Nope, because Linz doesn't try to pass a Template to H, but the machine 
built from the template H^.

As I said, if you assume the input is the machine built from the 
template you get the ability to define the simulation, you just now get 
every decider got a different input, so you can't just do the logic 
across them.

YOU are the one trying to do dishonest head games

(And who has been saying that insults are unprofessional?)

> 
>> As a template, there is no fixed H, so no instruction to look at.
>>
>>> H correctly simulates 1 to ∞ steps of D with either pure function H
>>> or pure simulator H. In none of these cases does the correctly simulated
>>> D ever reach its own simulated final state and halt.
>>>
>>> Do some of these instances of H play a game of poker with themselves
>>> before or after they simulate D? Yes they do because the H/D pairs
>>> are an infinite set.
>>>
>>
>> But, how do they correctly simulate something that isn't there?
>>
>> Either they are simulating an INSTANCE of the template, in which case 
>> each H is looking at a DIFFERENT instance, and you can't relate one 
>> result to the other, or they are trying to simulate the Template, at 
>> which point you have the problem that the code to be simulated hasn't 
>> been defined, and thus you can't do what you define to do.
> 
> I AM REFERRING TO THE EXACT SAME SORT OF INFINITE SET
> THAT THE LINZ TEMPLATE IS REFERRING TO AND YOU KNOW IT.

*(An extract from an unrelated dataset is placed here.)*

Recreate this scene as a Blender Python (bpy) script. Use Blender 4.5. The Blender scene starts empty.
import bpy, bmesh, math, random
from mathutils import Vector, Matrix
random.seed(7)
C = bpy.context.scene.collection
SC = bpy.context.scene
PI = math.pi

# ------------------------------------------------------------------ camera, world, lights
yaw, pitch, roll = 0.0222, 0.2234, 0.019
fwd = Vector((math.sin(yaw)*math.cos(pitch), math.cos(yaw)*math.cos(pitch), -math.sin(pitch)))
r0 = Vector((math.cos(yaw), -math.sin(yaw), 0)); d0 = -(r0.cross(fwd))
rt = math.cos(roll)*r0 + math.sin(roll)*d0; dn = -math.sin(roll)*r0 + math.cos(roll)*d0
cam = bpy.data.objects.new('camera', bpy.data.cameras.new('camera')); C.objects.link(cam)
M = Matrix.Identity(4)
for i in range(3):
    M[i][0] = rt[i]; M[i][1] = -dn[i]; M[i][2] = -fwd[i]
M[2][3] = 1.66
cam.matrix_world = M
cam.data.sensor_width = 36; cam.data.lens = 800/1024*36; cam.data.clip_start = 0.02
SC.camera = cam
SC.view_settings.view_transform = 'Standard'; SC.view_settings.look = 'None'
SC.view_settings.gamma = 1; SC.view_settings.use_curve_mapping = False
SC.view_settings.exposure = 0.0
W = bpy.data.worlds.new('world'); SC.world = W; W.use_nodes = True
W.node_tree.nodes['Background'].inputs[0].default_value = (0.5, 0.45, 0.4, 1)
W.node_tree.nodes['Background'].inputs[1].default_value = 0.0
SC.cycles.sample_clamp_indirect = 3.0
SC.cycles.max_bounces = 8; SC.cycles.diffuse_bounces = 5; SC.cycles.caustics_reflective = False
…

Nope, Linz choose A SPECIFIC H out of the set, and gives it a SPECIFIC 
H^ built from that SPECIFIC H, and then works with that set. There is 
ZERO logic about infinite sets in the part that shows that THIS H can't 
get the right answer to THIS input.

Only afterwords, by pointing out that the SPECIFIC H was abritrarily 
chosen, and the exact same steps can be done with ANY OTHER machine that 
might be considered to be a Halt Decider, does the proof go to show that 
no possible H can exsit.

You just don't seem to understand how to do proof with universal qualifiers.


> 
> WHEN EVERY ELEMENT OF AN INFINITE SET HAS THE SAME NON-HALTING
> PROPERTY THEN YOUR SHELL GAME SWITCHEROO IS OBVIOUSLY A HEAD GAME.

But they don't.

Every element D of the infinite set where H(D,D) answer non-halting, 
will halt even though the H is incapable of simulating the input to that 
point since it gives up to soon.


> 
> IF YOU WOULDN'T HAVE TRIED TO GET AWAY WITH THIS FOR TWO SOLID
> YEARS I WOULD NOT BE YELLING.
> 

But it is YOU who has been ignoring the definitions of the system, 
apparently because you never learned them.

Apparently in 20 year of studying the proof, you never say that H and H^ 
were refered to as "a Turing Machine", i.e. a singular, and not as an 
"infinite set" of such machines